The Mountain View search king hit a new all time record yesterday and ended the trading day above $500, at almost $510. A milestone which is purely psychological, but still, a "6 bagger" (August '04 IPO price was $85) in slightly more than 2 years is truly impressive.
However, since Jan 1st, Google hasn't really distanced Microsoft as the Googmic Index stands at 47% vs 45%. In fact, it has oscillated between 35 and 52% over the last 11 months. As I expressed it in August, Microsoft still is a behemoth with considerable financial and technological resources.
With a trailing P/E of 65 and a PEG of 1.5, Google is definetly not a cheap company, but there's nothing outrageous as well : Microsoft has a P/E of 24 but its PEG is also around 1.5. However, as many of its businesses are mature, it today offers more earnings visibility than Google.
True the online advertising market is growing fast and should at least double in the coming 5 years, true Google is a master at monetizing trafic more and better than anybody else (let's just mention that Yahoo drives considerable more trafic than Google but the latter is able to yield 3 times more revenue per search !) but I can't help thinking that Google competition is more formidable than what Microsoft faces in its core markets. Moreover, trafic is coming from everywhere on the Internet and even if Google is a master at turning it into dollars, it will have to share these dollars. This is more or less what it did with buying YouTube, conceding roughly 1% of its equity ($1.65bn out of a market cap of circa $150bn at the time).
Interesting enough, Apple also has a PEG of 1.5, with a PE of close to 40. Despite the formidable rise of the stock over the last 2 months (from the low 50s to almost $90 now, ie +80%), I'm still bullish for the medium term (ie 2 year time horizon), with the same analysis I have explained many times on this blog : Apple is at the crossroad of several fast growing markets and with its strong brand, its consumer electronics hardware + software technological prowess and its financial health, it is ideally positioned to benefit from them more and better than anybody else in the industry.

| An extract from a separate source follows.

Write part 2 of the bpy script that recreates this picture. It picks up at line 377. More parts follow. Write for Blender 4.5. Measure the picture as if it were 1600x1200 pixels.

Je vais peut être poser une question stupide mais bon il faut bien apprendre un jour ... ca veut dire quoi "PEG" ??
Merci
Ludovic
Posted by: elludovico | November 22, 2006 at 06:09 PM
Indeed, you ought to know as it is my favorite indicator, before P/E in fact.
PEG = Price Earnings to Growth !
PEG is a ratio used to determine a stock's value while taking into account earnings growth. The calculation is as follows: PE/annual EPS Growth.
PEG is a widely used indicator of a stock's potential value. It is favored by many over the price/earnings ratio because it also accounts for growth. Similar to the P/E ratio, a lower PEG means that the stock is more undervalued.
I love companies with PEG below 1, high growth and no debt...
Posted by: Michel de Guilhermier | November 22, 2006 at 06:16 PM
Merci beaucoup Michel pour votre réponse ... je dormirais moins bête.
Posted by: elludovico | November 23, 2006 at 01:06 AM
Next ? $600 of course.
Posted by: Franck Poisson | November 23, 2006 at 09:10 AM
Salut Frank,
Sure, but when : tomorrow, in 10 years time or anywhere in the middle ?
Sinon, comment vas tu, de retour en France un de ces jours ?
Posted by: Michel de Guilhermier | November 23, 2006 at 05:37 PM
For a lot of equity analysts,the new target price is $600!!!